Uses of shacha sauce

While shacha is a popular dipping condiment, it is a workhorse refrigerator staple that can be added to just about anything for an umami flavor boost: as the main flavor in stir-fries or as a marinade base for meats that will sear perfectly on the grill. Shacha sauce can also be drizzled into congees, used to create an instant broth, and even used to be mixed into salad dressing or on cucumber salads. The taste of shacha can even be enjoyed on its own by serving a spoonful onto a bowl of freshly steamed white rice, which is recommended by BonAppetit writer Stacy Akazawa.

For those looking for an easy stir-fry recipe that uses shacha sauce as the star of the show, this beef-stir fry recipe by food writer Clarissa Wei, who is based in Taiwan, uses water spinach and "showcases the full range of shacha sauce."

Where to buy shacha sauce and alternatives

Your local Chinese grocery store or H Mart will most likely carry shacha sauce (the original and the red lid variety, which is a spicier version). Once it's opened, it's good to stock in your refrigerator for a few months. For vegetarians and vegans, The Woks of Life recommends a Buddhist brand.

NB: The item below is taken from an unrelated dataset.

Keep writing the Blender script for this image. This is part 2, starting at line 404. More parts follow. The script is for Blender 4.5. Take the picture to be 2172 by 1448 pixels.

If you're in a pinch and you find yourself mid-recipe that requires shacha sauce, you can use XO sauce (or even try to make an Italian XO sauce twist by Chef Chris Jaeckle on your own).

For spice lovers, the New York-based Taiwanese restaurant 886 offers a modern take on shacha that furthers its story of migration and mixing of cultures: the Sze Daddy Chili Sauce, which draws "inspiration from the Taiwanese sha-cha sauce" while paying tribute to the restaurant's chefs Sichuan heritage by incorporating a hint of numbing málà.